--- start ---

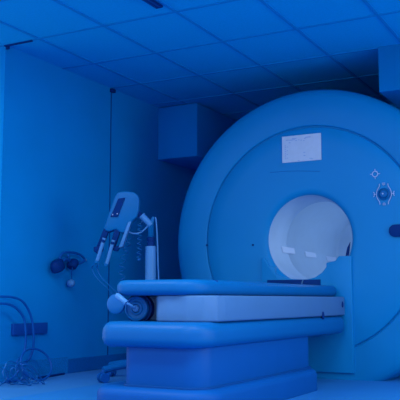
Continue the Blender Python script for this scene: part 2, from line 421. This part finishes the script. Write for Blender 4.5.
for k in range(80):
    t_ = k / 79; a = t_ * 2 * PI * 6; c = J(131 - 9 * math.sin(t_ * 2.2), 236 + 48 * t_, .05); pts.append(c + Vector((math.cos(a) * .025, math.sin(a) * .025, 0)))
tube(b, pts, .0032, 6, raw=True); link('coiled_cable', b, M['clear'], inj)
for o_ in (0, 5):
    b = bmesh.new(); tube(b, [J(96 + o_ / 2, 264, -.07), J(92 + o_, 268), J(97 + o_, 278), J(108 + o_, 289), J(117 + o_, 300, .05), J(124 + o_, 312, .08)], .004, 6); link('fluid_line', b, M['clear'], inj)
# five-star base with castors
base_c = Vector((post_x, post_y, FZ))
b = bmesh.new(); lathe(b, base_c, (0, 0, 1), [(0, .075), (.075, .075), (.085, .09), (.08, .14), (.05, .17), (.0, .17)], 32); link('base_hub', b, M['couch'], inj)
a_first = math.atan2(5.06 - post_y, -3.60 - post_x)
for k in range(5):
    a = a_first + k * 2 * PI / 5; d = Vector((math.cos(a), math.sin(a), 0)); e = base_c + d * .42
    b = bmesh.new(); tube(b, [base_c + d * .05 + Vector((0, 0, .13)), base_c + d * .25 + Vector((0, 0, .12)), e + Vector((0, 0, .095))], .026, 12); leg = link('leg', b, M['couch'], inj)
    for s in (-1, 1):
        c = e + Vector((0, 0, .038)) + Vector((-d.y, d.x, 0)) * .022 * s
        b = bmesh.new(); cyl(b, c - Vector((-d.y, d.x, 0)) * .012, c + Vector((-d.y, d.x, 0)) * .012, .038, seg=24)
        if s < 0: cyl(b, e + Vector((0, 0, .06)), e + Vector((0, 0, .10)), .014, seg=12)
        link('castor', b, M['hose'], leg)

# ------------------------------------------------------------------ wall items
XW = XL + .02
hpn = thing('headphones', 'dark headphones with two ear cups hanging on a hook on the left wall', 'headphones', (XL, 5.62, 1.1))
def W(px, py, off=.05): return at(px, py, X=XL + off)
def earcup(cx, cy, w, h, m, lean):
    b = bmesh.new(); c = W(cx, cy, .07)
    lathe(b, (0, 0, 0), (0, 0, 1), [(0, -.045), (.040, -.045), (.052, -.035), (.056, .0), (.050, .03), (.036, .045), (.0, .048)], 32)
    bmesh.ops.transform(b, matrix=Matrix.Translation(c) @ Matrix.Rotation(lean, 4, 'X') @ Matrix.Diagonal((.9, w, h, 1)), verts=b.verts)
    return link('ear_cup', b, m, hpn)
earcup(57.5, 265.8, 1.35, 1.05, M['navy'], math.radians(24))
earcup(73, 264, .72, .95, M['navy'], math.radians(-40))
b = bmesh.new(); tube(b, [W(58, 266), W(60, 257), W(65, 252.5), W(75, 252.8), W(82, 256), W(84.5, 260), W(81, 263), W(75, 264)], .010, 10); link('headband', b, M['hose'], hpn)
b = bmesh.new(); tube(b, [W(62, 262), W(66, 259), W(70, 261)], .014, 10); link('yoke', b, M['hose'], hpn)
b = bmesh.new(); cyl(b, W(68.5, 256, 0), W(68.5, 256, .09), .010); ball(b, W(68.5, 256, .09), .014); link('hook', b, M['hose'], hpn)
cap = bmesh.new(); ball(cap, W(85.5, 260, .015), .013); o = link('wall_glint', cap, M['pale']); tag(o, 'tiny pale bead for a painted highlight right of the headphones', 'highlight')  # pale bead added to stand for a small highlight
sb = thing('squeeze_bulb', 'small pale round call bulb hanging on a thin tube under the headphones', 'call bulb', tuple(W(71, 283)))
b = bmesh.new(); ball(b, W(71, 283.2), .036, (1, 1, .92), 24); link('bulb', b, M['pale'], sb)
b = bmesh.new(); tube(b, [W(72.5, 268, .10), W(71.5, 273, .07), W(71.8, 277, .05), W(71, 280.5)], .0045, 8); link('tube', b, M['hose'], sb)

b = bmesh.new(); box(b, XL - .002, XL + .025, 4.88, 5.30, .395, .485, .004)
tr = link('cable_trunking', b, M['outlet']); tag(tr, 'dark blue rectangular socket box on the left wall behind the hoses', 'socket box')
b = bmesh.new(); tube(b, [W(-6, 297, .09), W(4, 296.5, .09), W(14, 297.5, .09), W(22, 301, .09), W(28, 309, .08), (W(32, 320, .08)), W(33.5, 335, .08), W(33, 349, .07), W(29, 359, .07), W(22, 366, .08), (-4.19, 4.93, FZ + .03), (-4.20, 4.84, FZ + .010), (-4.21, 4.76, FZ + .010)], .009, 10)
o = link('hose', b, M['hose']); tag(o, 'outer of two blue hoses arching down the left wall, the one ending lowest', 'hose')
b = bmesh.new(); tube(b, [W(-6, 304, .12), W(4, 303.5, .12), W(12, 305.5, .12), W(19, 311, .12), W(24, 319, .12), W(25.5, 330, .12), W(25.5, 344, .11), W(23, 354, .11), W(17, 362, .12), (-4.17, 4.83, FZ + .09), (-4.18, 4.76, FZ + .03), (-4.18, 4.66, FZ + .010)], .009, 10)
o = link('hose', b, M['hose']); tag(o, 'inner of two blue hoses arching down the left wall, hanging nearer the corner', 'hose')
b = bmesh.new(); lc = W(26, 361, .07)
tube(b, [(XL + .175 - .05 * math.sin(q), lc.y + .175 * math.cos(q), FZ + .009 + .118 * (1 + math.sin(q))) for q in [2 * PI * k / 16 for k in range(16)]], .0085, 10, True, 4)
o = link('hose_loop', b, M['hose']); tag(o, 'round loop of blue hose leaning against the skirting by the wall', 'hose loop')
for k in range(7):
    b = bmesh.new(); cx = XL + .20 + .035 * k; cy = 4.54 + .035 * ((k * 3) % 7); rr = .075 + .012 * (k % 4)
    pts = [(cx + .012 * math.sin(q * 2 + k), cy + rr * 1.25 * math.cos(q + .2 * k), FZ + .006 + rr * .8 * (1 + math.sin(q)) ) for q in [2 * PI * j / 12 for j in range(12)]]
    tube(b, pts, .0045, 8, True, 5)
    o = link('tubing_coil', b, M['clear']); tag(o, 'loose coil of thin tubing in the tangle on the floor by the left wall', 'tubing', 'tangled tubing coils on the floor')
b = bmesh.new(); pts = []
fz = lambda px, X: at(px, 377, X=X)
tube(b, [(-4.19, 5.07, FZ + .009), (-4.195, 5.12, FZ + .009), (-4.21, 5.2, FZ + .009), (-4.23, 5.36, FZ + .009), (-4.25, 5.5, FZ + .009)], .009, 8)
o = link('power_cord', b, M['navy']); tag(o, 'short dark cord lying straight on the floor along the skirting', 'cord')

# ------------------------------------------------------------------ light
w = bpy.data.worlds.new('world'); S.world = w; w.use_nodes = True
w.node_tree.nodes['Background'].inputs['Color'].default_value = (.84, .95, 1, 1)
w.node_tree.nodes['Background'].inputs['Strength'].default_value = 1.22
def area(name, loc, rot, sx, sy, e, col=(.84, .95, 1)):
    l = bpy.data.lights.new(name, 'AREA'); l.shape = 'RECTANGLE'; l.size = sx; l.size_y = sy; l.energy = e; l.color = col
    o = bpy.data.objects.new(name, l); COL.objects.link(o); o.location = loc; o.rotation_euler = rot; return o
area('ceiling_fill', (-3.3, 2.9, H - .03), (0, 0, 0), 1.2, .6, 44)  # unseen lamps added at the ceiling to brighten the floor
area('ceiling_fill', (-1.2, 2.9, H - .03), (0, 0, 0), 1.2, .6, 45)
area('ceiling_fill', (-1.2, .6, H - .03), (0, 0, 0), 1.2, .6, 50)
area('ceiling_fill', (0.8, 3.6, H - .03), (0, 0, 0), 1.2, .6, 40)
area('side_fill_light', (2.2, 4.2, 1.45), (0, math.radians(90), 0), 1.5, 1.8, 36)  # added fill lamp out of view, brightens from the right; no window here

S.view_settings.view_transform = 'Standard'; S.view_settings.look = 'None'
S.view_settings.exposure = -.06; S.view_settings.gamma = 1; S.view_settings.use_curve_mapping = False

--- end ---

— SET EXERCISE —
Write out the lines from the start of the material to the line with "link('castor', b, M['hose'], leg)", inclusive and exactly. Skip the pictures.

— FINISHED ANSWER —
Continue the Blender Python script for this scene: part 2, from line 421. This part finishes the script. Write for Blender 4.5.
for k in range(80):
    t_ = k / 79; a = t_ * 2 * PI * 6; c = J(131 - 9 * math.sin(t_ * 2.2), 236 + 48 * t_, .05); pts.append(c + Vector((math.cos(a) * .025, math.sin(a) * .025, 0)))
tube(b, pts, .0032, 6, raw=True); link('coiled_cable', b, M['clear'], inj)
for o_ in (0, 5):
    b = bmesh.new(); tube(b, [J(96 + o_ / 2, 264, -.07), J(92 + o_, 268), J(97 + o_, 278), J(108 + o_, 289), J(117 + o_, 300, .05), J(124 + o_, 312, .08)], .004, 6); link('fluid_line', b, M['clear'], inj)
# five-star base with castors
base_c = Vector((post_x, post_y, FZ))
b = bmesh.new(); lathe(b, base_c, (0, 0, 1), [(0, .075), (.075, .075), (.085, .09), (.08, .14), (.05, .17), (.0, .17)], 32); link('base_hub', b, M['couch'], inj)
a_first = math.atan2(5.06 - post_y, -3.60 - post_x)
for k in range(5):
    a = a_first + k * 2 * PI / 5; d = Vector((math.cos(a), math.sin(a), 0)); e = base_c + d * .42
    b = bmesh.new(); tube(b, [base_c + d * .05 + Vector((0, 0, .13)), base_c + d * .25 + Vector((0, 0, .12)), e + Vector((0, 0, .095))], .026, 12); leg = link('leg', b, M['couch'], inj)
    for s in (-1, 1):
        c = e + Vector((0, 0, .038)) + Vector((-d.y, d.x, 0)) * .022 * s
        b = bmesh.new(); cyl(b, c - Vector((-d.y, d.x, 0)) * .012, c + Vector((-d.y, d.x, 0)) * .012, .038, seg=24)
        if s < 0: cyl(b, e + Vector((0, 0, .06)), e + Vector((0, 0, .10)), .014, seg=12)
        link('castor', b, M['hose'], leg)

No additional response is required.